This project is an attempt to explore the poetics of topography and the terrain of history. It is a proposal for ways of working with and fabulating elevation through fragmented archives and from temporal and spatial removal. It is situated in a town, a place called Buczacz, a place described in Omer Bartov’s The Anatomy of Genocide. It is from Bartov’s work, and archive of documents and images, and in collaboration with historical geographer of the Holocaust, Anne Kelly Knowles, that this work began as a part of a larger endeavor to reconstruct the events and context that lead to the destruction of Buczacz’s Jewish community during World War II.
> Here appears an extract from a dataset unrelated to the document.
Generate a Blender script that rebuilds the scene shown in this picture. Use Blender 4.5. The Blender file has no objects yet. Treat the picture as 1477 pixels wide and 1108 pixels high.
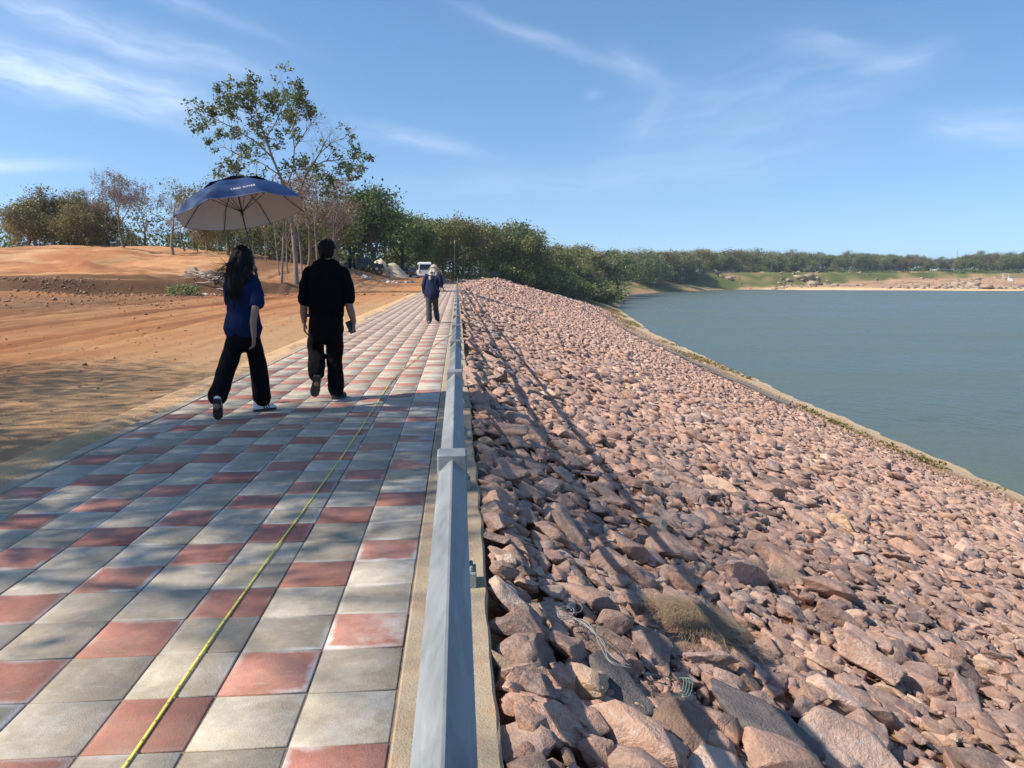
import bpy, bmesh, math, random
import numpy as np
from mathutils import Vector, Matrix, noise as mnoise

R = math.radians
SC = bpy.context.scene
COL = SC.collection
SUN_EL, SUN_AZ = 44.0, 11.0          # shadows run along +x, turned SUN_AZ degrees towards +y

# ---------------------------------------------------------------- camera
CAM_H = 1.385
cd = bpy.data.cameras.new('camera')
cam = bpy.data.objects.new('camera', cd); COL.objects.link(cam)
cd.sensor_width = 36.0; cd.lens = 36.0 * 1109.0 / 1477.0
cd.clip_start = 0.05; cd.clip_end = 6000
cam.location = (0, 0, CAM_H)
cam.rotation_euler = (R(90 - 8.058), 0, R(-4.009))
SC.camera = cam

# ---------------------------------------------------------------- world, sun, exposure
SC.view_settings.view_transform = 'Standard'; SC.view_settings.look = 'None'
SC.view_settings.gamma = 1.0; SC.view_settings.use_curve_mapping = False
SC.view_settings.exposure = 0.32
SC.cycles.max_bounces = 6; SC.cycles.transparent_max_bounces = 8
SC.cycles.use_denoising = True

W = bpy.data.worlds.new('World'); SC.world = W; W.use_nodes = True


class NT:
    """tiny node-tree helper"""
    def __init__(s, nt): s.t = nt
    def n(s, typ, ins=None, **kw):
        nd = s.t.nodes.new(typ)
        for k, v in kw.items(): setattr(nd, k, v)
        for k, v in (ins or {}).items():
            sk = nd.inputs[k]
            if isinstance(v, bpy.types.NodeSocket): s.t.links.new(v, sk)
            else: sk.default_value = v
        return nd
    def m(s, op, a, b=0.0, c=None, clamp=False):
        ins = {0: a, 1: b}
        if c is not None: ins[2] = c
        return s.n('ShaderNodeMath', ins, operation=op, use_clamp=clamp).outputs[0]
    def mix(s, f, a, b, mode='MIX'):
        nd = s.n('ShaderNodeMix', {0: f, 6: a, 7: b}, data_type='RGBA', blend_type=mode)
        return nd.outputs[2]
    def ramp(s, f, stops, interp='LINEAR'):
        nd = s.n('ShaderNodeValToRGB', {0: f}); cr = nd.color_ramp; cr.interpolation = interp
        while len(cr.elements) < len(stops): cr.elements.new(0.5)
        for e, (p, c) in zip(cr.elements, stops):
            e.position = p; e.color = c if len(c) == 4 else (*c, 1)
        return nd.outputs[0]
    def noise(s, vec, scale, detail=4.0, rough=0.55, dist=0.0):
        return s.n('ShaderNodeTexNoise', {'Vector': vec, 'Scale': scale, 'Detail': detail, 'Roughness': rough, 'Distortion': dist}).outputs[0]
    def mapr(s, v, a, b, c, d):
        return s.n('ShaderNodeMapRange', {0: v, 1: a, 2: b, 3: c, 4: d}).outputs[0]
    def scale(s, vec, sc, rot=(0, 0, 0)):
        return s.n('ShaderNodeMapping', {0: vec, 2: rot, 3: sc}).outputs[0]
    def pos(s): return s.n('ShaderNodeNewGeometry').outputs['Position']
    def obj(s): return s.n('ShaderNodeTexCoord').outputs['Object']
    def rnd(s): return s.n('ShaderNodeObjectInfo').outputs['Random']
    def attr(s, name): return s.n('ShaderNodeAttribute', attribute_name=name).outputs['Color']


wt = NT(W.node_tree); W.node_tree.nodes.clear()
sky = wt.n('ShaderNodeTexSky', sky_type='NISHITA', sun_disc=False, sun_elevation=R(SUN_EL), sun_rotation=R(270 - 0 * SUN_AZ),
           altitude=120.0, air_density=1.0, dust_density=0.35, ozone_density=1.0)
gen = wt.n('ShaderNodeTexCoord').outputs['Generated']
lift = wt.n('ShaderNodeVectorMath', {0: wt.n('ShaderNodeVectorMath', {0: gen, 1: (0, 0, .11)}, operation='ADD').outputs[0]}, operation='NORMALIZE').outputs[0]
W.node_tree.links.new(lift, sky.inputs[0])
sep = wt.n('ShaderNodeSeparateXYZ', {0: gen})
az = wt.m('MULTIPLY', wt.m('ARCTAN2', sep.outputs[0], sep.outputs[1]), 57.2958)
el = wt.m('MULTIPLY', wt.m('ARCSINE', sep.outputs[2]), 57.2958)
warp = wt.m('MULTIPLY', wt.m('SUBTRACT', wt.noise(gen, 9.0, 3.0), 0.5), 2.2)
cloud = None
# cirrus streaks: azimuth, elevation, tilt, half length, half width, strength (degrees)
for i, (a0, e0, tl, L, wd, st) in enumerate([
        (-22.0, 14.6, -9.0, 8.5, 1.05, .50), (-25.0, 12.0, -8.0, 9.5, 1.25, .85), (-30.5, 6.9, -1.0, 5.5, .45, .6),
        (6.0, 16.2, -19.0, 6.0, .50, .28), (21.0, 11.0, 9.0, 9.0, 3.4, .17), (35.5, 9.0, -7.0, 4.0, 1.0, .34),
        (29.8, 13.4, 9.0, 2.5, .75, .28), (-3.0, 9.7, -12.0, 4.5, .55, .4), (13.0, 14.0, -30.0, 2.4, .8, .22), (14.0, 10.8, 55.0, 2.0, .8, .18),
        (9.8, 12.4, 10.0, .6, .25, .15), (25.5, 14.5, -10, 3.0, .7, .2), (-20, 17.5, -16, 8, .6, .22), (10, 7, 3, 14, 1.2, .16)]):
    ca, sa = math.cos(R(tl)), math.sin(R(tl))
    da = wt.m('SUBTRACT', az, a0); de = wt.m('SUBTRACT', wt.m('ADD', el, warp), e0)
    u = wt.m('ADD', wt.m('MULTIPLY', da, ca), wt.m('MULTIPLY', de, sa))
    v = wt.m('SUBTRACT', wt.m('MULTIPLY', de, ca), wt.m('MULTIPLY', da, sa))
    r2 = wt.m('ADD', wt.m('POWER', wt.m('ABSOLUTE', wt.m('DIVIDE', u, L)), 2.6), wt.m('POWER', wt.m('ABSOLUTE', wt.m('DIVIDE', v, wd)), 2.0))
    g = wt.m('EXPONENT', wt.m('MULTIPLY', r2, -1.0))
    cv = wt.n('ShaderNodeCombineXYZ', {0: wt.m('MULTIPLY', u, .16), 1: wt.m('MULTIPLY', v, .95), 2: i * 3.7}).outputs[0]
    nz = wt.mapr(wt.noise(cv, 1.25, 5.0, .55, .35), .25, .8, .12, 1.0)
    k = wt.m('MULTIPLY', wt.m('MULTIPLY', g, nz), st * .72)
    cloud = k if cloud is None else wt.m('ADD', cloud, k)
cloud = wt.m('MINIMUM', cloud, .8)
skyc = wt.n('ShaderNodeHueSaturation', {'Saturation': 1.2, 'Value': 1.0, 'Color': sky.outputs[0]}).outputs[0]
cc = wt.mix(cloud, skyc, (7.6, 8.1, 8.8, 1))
bg = wt.n('ShaderNodeBackground', {0: cc, 1: 0.15})
wo = wt.n('ShaderNodeOutputWorld'); W.node_tree.links.new(bg.outputs[0], wo.inputs[0])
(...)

The hills and steep stream banks of Buczacz do not provide a passive backdrop for the genocide that was perpetrated upon them, across them, within them. Rather, they structured how it was experienced and contained the evidence of killing set to earth. Elevation broadcast the sounds and sight of murder from the hilltops where it was carried out. There are also geographies of survival and resilience bound up in topography: the underground. The goal of generating terrain at different resolutions, excavating it and reconciling it with and without a fragmented archive is not to interpolate elevation for the sake of precise measurement and reconstruction, but to draw out the landscaped unknowns and wonder about how the terrain of historical experience that is grounded in a place like Buczacz.
The resulting digital elevation models, contours, point elevations, and surfaces, reflect the trouble of terrain, resolution, and digitization when applied to histories of erasure.